## START ENTRIES PROVIDED

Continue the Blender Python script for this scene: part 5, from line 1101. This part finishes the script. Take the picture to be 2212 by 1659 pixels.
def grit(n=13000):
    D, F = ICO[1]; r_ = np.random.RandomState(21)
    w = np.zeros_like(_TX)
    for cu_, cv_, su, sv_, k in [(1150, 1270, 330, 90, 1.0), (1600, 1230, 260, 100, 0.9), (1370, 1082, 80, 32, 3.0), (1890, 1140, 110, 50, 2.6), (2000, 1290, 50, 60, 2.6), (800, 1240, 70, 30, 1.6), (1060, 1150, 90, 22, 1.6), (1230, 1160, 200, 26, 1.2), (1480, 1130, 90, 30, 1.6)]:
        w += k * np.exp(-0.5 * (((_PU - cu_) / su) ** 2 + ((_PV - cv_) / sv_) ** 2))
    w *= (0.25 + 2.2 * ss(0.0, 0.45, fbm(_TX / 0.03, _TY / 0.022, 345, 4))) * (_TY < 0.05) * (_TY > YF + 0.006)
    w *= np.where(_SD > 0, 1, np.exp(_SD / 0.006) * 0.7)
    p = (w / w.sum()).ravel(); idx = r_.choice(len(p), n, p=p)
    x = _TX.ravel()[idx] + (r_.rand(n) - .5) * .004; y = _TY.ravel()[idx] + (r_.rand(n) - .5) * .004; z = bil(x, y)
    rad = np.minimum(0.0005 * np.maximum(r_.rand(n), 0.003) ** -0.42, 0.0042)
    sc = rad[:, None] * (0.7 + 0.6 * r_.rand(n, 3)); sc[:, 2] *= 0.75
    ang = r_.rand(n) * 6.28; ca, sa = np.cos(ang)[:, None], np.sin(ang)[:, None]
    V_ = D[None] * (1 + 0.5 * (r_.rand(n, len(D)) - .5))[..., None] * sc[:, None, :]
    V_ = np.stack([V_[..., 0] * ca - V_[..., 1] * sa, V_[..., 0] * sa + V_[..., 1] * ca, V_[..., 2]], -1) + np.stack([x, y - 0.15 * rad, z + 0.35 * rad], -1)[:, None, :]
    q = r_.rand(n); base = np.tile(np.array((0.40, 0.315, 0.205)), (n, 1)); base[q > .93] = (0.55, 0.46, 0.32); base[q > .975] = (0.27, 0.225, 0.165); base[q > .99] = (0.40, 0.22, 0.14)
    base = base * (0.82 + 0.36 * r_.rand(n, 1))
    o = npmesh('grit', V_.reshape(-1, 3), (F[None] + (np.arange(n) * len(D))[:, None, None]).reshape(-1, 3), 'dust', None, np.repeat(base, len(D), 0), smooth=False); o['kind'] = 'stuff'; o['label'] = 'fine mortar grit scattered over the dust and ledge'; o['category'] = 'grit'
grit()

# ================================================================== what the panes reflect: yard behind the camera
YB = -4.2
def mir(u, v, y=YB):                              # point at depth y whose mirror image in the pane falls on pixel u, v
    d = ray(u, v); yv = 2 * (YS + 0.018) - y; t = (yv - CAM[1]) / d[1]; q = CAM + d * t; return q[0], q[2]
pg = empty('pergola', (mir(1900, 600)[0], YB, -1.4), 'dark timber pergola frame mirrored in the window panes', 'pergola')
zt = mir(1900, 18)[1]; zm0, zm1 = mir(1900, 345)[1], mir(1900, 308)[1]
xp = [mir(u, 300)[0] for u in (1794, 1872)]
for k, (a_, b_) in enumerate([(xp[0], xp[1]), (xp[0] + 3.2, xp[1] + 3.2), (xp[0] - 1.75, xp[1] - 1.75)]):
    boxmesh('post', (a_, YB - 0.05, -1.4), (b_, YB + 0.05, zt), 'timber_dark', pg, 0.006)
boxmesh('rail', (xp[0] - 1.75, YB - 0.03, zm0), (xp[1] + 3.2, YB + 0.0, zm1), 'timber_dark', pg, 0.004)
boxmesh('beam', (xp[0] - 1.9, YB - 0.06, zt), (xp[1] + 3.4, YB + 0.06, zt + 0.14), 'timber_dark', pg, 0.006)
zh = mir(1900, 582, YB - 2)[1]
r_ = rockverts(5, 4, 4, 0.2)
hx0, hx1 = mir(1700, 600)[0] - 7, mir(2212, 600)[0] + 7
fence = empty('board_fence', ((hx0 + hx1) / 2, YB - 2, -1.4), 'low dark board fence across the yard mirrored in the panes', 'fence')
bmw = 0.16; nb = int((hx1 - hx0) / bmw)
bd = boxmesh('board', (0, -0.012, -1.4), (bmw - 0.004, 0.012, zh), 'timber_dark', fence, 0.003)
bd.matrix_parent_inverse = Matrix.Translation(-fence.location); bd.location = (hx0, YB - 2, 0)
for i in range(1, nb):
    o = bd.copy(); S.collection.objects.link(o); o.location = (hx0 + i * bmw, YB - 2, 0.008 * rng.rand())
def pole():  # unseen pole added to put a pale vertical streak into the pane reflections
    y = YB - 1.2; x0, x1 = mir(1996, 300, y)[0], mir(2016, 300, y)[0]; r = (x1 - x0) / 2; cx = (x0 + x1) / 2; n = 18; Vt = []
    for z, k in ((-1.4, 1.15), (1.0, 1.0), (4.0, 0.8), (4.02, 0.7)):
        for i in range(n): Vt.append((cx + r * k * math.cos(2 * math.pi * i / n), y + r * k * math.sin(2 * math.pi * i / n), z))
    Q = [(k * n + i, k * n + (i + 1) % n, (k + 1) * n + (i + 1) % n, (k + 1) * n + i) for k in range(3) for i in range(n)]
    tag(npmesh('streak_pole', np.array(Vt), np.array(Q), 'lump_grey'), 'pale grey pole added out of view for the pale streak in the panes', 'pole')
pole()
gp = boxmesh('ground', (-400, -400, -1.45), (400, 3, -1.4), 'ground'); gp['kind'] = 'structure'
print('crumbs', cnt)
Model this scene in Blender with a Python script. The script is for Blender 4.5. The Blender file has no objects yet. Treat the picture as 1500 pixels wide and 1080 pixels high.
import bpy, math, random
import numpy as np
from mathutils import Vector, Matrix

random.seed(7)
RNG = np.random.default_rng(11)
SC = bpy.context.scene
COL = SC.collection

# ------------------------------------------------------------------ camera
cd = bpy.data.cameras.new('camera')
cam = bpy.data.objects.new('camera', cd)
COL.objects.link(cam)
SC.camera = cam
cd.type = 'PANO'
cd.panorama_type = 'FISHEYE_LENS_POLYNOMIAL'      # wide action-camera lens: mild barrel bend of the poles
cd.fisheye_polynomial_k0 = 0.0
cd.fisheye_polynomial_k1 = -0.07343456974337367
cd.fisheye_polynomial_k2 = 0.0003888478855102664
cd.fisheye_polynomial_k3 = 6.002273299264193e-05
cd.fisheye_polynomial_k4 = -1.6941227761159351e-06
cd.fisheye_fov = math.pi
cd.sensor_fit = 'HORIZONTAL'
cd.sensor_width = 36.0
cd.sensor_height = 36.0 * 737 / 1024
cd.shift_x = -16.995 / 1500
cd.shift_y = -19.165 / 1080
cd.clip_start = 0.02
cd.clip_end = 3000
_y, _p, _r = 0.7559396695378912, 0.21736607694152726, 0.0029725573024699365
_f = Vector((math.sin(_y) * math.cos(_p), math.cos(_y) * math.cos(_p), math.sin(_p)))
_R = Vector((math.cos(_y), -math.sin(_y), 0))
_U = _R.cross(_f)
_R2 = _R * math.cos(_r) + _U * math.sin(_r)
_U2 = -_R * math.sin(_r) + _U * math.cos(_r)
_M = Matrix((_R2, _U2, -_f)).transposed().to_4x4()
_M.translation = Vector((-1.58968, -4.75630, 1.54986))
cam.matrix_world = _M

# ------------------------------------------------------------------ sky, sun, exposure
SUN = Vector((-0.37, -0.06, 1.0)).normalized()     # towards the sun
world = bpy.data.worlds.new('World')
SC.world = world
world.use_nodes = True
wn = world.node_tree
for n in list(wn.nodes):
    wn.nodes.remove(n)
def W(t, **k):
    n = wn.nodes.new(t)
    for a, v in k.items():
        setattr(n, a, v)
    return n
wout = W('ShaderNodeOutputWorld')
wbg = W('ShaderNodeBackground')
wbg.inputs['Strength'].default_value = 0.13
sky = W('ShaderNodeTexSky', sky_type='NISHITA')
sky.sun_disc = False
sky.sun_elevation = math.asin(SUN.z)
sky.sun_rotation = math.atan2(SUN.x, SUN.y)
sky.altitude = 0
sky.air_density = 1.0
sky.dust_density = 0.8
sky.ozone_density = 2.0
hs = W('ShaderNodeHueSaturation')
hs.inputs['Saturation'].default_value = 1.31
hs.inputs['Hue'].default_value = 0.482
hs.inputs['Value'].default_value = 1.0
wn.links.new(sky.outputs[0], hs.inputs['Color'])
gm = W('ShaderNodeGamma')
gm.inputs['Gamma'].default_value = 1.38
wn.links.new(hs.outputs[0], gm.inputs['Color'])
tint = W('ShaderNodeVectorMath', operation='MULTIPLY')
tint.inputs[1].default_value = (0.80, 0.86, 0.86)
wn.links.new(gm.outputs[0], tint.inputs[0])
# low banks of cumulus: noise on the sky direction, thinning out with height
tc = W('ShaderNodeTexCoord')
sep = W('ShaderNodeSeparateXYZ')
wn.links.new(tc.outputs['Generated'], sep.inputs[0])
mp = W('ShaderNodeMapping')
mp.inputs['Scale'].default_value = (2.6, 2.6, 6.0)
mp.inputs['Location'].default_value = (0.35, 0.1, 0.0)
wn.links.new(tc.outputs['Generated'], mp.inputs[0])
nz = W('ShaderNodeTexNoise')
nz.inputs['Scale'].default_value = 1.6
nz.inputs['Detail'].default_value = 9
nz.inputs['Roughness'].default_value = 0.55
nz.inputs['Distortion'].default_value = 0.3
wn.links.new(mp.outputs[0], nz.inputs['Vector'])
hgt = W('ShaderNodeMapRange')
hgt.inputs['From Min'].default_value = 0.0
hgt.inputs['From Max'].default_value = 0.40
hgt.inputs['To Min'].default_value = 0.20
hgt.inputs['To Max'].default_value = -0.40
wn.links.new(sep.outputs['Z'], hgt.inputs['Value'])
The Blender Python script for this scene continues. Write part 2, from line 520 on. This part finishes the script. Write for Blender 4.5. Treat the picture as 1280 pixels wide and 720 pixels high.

## END ENTRIES PROVIDED

EXERCISE INSTRUCTIONS
Look above for the line that contains "Model this scene". Starting there, transcribe every line exactly until you have copied the line that contains "COL = SC.collection".

SOLUTION
Model this scene in Blender with a Python script. The script is for Blender 4.5. The Blender file has no objects yet. Treat the picture as 1500 pixels wide and 1080 pixels high.
import bpy, math, random
import numpy as np
from mathutils import Vector, Matrix

random.seed(7)
RNG = np.random.default_rng(11)
SC = bpy.context.scene
COL = SC.collection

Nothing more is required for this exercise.